--- Start Supplied entries ---

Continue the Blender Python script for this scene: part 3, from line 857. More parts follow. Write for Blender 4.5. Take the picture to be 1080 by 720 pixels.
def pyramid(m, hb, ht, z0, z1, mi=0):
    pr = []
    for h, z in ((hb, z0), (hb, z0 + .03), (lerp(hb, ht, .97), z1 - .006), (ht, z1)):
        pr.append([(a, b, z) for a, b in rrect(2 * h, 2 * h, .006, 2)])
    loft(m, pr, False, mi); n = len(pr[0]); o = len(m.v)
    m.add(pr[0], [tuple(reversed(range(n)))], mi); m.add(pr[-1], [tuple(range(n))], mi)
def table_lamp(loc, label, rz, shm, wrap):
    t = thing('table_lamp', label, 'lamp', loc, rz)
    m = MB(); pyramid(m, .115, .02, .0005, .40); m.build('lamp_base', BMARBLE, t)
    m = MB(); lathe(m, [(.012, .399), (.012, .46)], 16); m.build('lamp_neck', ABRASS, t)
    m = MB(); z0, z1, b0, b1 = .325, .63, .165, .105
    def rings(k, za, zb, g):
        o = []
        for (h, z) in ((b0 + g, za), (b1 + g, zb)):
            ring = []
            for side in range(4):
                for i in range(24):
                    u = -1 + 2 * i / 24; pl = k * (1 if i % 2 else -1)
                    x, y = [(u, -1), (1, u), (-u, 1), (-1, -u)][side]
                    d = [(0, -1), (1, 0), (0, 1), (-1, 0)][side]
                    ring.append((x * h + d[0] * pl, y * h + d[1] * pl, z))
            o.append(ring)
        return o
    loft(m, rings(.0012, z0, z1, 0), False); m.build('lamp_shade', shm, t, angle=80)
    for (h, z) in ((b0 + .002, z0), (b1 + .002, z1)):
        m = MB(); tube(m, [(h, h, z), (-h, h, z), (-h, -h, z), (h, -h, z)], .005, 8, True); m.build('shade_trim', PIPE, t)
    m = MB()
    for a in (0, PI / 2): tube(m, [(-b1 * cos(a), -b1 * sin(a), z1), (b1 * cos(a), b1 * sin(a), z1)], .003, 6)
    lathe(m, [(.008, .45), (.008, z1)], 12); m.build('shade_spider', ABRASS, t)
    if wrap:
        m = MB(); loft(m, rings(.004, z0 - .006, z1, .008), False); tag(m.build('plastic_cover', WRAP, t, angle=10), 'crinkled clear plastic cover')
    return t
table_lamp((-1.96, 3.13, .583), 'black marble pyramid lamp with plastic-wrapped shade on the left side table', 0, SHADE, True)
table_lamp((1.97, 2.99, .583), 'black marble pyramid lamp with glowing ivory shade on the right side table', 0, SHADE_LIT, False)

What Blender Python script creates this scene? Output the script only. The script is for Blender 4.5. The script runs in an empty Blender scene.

--- End Supplied entries ---

* [Task instructions]: Transcribe the data. Leave every line exactly as it is.

* [Output below]:
Continue the Blender Python script for this scene: part 3, from line 857. More parts follow. Write for Blender 4.5. Take the picture to be 1080 by 720 pixels.
def pyramid(m, hb, ht, z0, z1, mi=0):
    pr = []
    for h, z in ((hb, z0), (hb, z0 + .03), (lerp(hb, ht, .97), z1 - .006), (ht, z1)):
        pr.append([(a, b, z) for a, b in rrect(2 * h, 2 * h, .006, 2)])
    loft(m, pr, False, mi); n = len(pr[0]); o = len(m.v)
    m.add(pr[0], [tuple(reversed(range(n)))], mi); m.add(pr[-1], [tuple(range(n))], mi)
def table_lamp(loc, label, rz, shm, wrap):
    t = thing('table_lamp', label, 'lamp', loc, rz)
    m = MB(); pyramid(m, .115, .02, .0005, .40); m.build('lamp_base', BMARBLE, t)
    m = MB(); lathe(m, [(.012, .399), (.012, .46)], 16); m.build('lamp_neck', ABRASS, t)
    m = MB(); z0, z1, b0, b1 = .325, .63, .165, .105
    def rings(k, za, zb, g):
        o = []
        for (h, z) in ((b0 + g, za), (b1 + g, zb)):
            ring = []
            for side in range(4):
                for i in range(24):
                    u = -1 + 2 * i / 24; pl = k * (1 if i % 2 else -1)
                    x, y = [(u, -1), (1, u), (-u, 1), (-1, -u)][side]
                    d = [(0, -1), (1, 0), (0, 1), (-1, 0)][side]
                    ring.append((x * h + d[0] * pl, y * h + d[1] * pl, z))
            o.append(ring)
        return o
    loft(m, rings(.0012, z0, z1, 0), False); m.build('lamp_shade', shm, t, angle=80)
    for (h, z) in ((b0 + .002, z0), (b1 + .002, z1)):
        m = MB(); tube(m, [(h, h, z), (-h, h, z), (-h, -h, z), (h, -h, z)], .005, 8, True); m.build('shade_trim', PIPE, t)
    m = MB()
    for a in (0, PI / 2): tube(m, [(-b1 * cos(a), -b1 * sin(a), z1), (b1 * cos(a), b1 * sin(a), z1)], .003, 6)
    lathe(m, [(.008, .45), (.008, z1)], 12); m.build('shade_spider', ABRASS, t)
    if wrap:
        m = MB(); loft(m, rings(.004, z0 - .006, z1, .008), False); tag(m.build('plastic_cover', WRAP, t, angle=10), 'crinkled clear plastic cover')
    return t
table_lamp((-1.96, 3.13, .583), 'black marble pyramid lamp with plastic-wrapped shade on the left side table', 0, SHADE, True)
table_lamp((1.97, 2.99, .583), 'black marble pyramid lamp with glowing ivory shade on the right side table', 0, SHADE_LIT, False)

What Blender Python script creates this scene? Output the script only. The script is for Blender 4.5. The script runs in an empty Blender scene.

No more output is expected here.